E Davigo non si è sottratto alla curiosità dei brasiliani raccontando per oltre un’ora la lunga battaglia dei magistrati italiani contro la corruzione e contro una classe politica che, spesso, ha cercato di frenare e arginare il lavoro della giustizia. Tutti, sia Moro che Davigo, hanno sottolineato l’importanza dell’opinione pubblica e dell’indignazione civile della società per gli episodi di corruzione come fatto indispensabile per proteggere chi indaga. È la stagione che sta vivendo il Brasile dove Sergio Moro e i giudici di Curitiba sono presto diventati idoli molto popolari, appoggiati da un grande movimento di massa che sta mettendo in gravi difficoltà persino la presidente Dilma Rousseff, che rischia nel giro di pochi giorni una procedura di impeachment.
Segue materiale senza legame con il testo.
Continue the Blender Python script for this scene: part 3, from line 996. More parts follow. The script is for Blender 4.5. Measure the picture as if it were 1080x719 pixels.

Davigo, che ha definito la commistione fra classe politica e criminalità «drammatica» in Italia ha ripercorso i primi anni di Mani Pulite raccontando ai brasiliani quello che loro stanno vivendo oggi. «Tutti gli imputati per corruzione – ha detto – si difendevano sostenendo che lo facevano anche gli altri. Ma un rapinatore si è mai difeso dicendo che anche gli altri rapinano banche?». Poi ha parlato della violazione del segreto istruttorio difendendo la pubblicità degli atti giudiziari nel momento in cui possono essere visti da difesa e imputati. Dell’accusa di politicizzazione dei magistrati e del cosiddetto abuso della custodia cautelare. «Non è vero – ha aggiunto – che abbiamo abusato della custodia cautelare per ottenere confessioni» (cosa di cui oggi in Brasile è accusato Moro). «Chi fa questa accusa ai magistrati – insiste – confonde l’effetto con la causa. Le regole per la custodia cautelare sono chiare e le abbiamo sempre rispettate». Ma nel momento in cui un imputato confessa il provvedimento viene automaticamente meno. «Nessuno viene arrestato affinché parli ma viene arrestato perché ci sono prove che è un corrotto. Se smette di esserlo viene liberato». Mani Pulite, ricorda ancora Davigo, finì con il decreto Biondi, allora ministro della Giustizia nel primo governo Berlusconi. Il decreto Biondi vietava la custodia cautelare in carcere nei casi di corruzione. Davigo ha ricordato che ci furono molte proteste e che alla fine il Parlamento lasciò cadere il decreto. Ma, dice, «il messaggio era arrivato ai corrotti». E il messaggio era «il governo sta con noi». Da quel momento nessuno confessò più. Riguardo agli errori di Mani pulite Davigo non ne riconosce, aggiunge piuttosto – come sta succedendo in Brasile – «l’impossibilità obiettiva di processare un sistema ancora al potere dove i partiti politici lavorano insieme per contenere la portata dell’azione della magistratura».
Negli anni successivi, spiega Davigo, la classe politica ha cercato altri strumenti per complicare l’azione dei magistrati anti corruzione. Come l’annullamento del falso in bilancio e la prescrizione. «Ma – ha concluso – per fortuna in Italia siamo inseriti in una realtà sovranazionale dove abbiamo la Corte europea dei diritti dell’uomo e la Corte di giustizia dell’ Unione europea che intervengono continuamente».